Records with scene code
begin

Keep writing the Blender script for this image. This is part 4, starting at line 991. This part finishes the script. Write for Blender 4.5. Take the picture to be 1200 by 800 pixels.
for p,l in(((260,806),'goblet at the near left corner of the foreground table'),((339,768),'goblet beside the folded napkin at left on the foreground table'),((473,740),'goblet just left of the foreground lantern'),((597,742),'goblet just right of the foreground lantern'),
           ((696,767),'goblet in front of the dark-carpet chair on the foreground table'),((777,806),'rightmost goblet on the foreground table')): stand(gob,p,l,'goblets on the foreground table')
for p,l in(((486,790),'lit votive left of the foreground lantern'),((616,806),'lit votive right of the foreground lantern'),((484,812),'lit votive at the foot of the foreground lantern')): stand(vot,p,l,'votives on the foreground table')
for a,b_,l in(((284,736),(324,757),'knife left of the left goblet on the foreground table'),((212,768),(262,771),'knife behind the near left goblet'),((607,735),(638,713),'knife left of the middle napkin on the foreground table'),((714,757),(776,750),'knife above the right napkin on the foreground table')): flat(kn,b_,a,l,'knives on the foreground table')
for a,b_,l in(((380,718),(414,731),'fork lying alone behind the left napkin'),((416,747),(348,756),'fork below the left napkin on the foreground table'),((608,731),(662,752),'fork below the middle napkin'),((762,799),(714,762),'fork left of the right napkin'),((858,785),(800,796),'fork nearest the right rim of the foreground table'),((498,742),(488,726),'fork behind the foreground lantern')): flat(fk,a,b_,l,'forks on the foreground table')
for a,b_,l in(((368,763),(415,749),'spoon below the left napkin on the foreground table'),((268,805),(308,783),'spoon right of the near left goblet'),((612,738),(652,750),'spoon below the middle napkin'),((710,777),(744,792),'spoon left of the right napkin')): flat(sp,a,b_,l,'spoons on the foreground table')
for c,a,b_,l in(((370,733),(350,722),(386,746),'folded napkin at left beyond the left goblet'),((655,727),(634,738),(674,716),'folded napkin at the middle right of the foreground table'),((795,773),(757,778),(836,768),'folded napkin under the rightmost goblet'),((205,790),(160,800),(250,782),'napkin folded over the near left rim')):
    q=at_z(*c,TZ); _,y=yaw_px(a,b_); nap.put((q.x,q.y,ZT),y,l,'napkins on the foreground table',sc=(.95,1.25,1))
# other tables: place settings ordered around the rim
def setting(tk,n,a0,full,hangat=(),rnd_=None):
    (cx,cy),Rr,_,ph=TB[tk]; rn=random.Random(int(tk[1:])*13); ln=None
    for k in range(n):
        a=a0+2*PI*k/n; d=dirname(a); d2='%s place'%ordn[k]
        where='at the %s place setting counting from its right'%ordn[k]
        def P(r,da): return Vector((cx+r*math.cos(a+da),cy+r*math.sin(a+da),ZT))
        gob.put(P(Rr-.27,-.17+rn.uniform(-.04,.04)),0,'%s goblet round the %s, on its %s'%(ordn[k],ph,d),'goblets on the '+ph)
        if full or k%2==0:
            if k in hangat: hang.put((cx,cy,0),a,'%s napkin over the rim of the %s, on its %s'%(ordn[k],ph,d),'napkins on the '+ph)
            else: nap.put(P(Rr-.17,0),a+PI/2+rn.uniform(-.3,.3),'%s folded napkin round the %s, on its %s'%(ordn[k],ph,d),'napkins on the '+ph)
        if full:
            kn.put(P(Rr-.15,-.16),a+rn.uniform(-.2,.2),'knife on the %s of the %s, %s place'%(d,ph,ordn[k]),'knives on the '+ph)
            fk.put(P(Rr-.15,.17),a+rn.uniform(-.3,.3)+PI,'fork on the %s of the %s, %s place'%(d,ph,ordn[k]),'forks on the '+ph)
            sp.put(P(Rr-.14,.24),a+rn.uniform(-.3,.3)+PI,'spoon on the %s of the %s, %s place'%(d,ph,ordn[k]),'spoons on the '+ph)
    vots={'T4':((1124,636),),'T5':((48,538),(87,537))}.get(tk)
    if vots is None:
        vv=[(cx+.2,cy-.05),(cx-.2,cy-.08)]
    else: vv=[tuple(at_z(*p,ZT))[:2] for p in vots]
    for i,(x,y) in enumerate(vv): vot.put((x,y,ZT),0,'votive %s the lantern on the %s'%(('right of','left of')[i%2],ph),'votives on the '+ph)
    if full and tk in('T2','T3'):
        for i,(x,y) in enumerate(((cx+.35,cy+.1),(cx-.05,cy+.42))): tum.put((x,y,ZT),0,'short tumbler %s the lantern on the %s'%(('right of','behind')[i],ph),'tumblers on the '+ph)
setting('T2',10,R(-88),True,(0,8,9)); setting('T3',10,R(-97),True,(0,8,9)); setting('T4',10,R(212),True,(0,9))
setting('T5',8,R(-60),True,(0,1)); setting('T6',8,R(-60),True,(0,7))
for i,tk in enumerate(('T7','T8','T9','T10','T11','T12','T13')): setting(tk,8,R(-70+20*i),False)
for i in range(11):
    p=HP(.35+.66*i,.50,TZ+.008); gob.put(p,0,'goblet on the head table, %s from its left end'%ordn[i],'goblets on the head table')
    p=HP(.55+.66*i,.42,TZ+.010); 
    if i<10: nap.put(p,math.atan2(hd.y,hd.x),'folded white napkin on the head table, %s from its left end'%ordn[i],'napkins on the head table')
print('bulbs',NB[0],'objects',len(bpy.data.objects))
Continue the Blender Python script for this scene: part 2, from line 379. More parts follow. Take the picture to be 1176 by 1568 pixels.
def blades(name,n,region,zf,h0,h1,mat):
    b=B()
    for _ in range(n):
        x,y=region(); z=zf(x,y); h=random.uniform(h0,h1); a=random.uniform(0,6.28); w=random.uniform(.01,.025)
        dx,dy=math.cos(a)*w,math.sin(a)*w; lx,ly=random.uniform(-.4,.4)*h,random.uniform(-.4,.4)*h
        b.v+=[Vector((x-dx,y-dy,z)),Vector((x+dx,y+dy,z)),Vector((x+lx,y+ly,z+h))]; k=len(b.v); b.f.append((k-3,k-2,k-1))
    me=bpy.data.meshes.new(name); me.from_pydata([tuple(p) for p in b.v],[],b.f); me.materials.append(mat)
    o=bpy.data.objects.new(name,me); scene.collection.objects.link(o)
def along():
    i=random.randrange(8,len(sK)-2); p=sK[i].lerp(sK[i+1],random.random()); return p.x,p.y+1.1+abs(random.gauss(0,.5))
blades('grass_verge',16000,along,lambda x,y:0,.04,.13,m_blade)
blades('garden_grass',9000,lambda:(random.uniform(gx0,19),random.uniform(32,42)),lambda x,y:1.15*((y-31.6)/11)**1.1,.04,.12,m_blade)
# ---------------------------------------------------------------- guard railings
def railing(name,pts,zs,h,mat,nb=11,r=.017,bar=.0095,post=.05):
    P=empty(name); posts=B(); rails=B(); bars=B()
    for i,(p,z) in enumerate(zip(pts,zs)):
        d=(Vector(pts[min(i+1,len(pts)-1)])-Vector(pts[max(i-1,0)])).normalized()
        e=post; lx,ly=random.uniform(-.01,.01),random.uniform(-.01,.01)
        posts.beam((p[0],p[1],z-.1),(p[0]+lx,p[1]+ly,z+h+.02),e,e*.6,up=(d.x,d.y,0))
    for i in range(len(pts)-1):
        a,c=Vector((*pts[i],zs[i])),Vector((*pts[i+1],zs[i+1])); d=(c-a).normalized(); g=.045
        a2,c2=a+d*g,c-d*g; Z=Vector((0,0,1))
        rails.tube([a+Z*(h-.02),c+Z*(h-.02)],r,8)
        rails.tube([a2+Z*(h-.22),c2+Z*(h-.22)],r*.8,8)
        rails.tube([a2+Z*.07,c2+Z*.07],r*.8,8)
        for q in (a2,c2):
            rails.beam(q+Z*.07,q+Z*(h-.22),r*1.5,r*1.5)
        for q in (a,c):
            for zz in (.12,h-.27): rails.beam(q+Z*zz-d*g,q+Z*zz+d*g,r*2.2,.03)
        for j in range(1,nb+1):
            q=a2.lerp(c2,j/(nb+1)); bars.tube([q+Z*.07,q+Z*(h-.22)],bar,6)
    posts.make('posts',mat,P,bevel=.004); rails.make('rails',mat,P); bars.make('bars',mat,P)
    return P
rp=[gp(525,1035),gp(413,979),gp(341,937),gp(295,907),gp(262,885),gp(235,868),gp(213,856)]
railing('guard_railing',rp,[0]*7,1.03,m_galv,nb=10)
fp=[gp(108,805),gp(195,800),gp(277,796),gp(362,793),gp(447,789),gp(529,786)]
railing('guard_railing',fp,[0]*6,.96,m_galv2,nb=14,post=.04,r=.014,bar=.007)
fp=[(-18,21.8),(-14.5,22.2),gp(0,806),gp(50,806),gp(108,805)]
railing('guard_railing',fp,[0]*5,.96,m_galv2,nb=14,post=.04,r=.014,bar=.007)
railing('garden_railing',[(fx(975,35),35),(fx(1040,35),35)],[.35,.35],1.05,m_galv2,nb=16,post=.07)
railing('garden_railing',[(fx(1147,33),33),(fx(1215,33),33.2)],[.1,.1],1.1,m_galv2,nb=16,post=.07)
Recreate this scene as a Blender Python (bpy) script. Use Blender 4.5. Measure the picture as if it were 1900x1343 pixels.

end

# PROBLEM DETAILS
From the entries above, extract every line where the word "Python" appears.

# FINISHED EXERCISE
Continue the Blender Python script for this scene: part 2, from line 379. More parts follow. Take the picture to be 1176 by 1568 pixels.
Recreate this scene as a Blender Python (bpy) script. Use Blender 4.5. Measure the picture as if it were 1900x1343 pixels.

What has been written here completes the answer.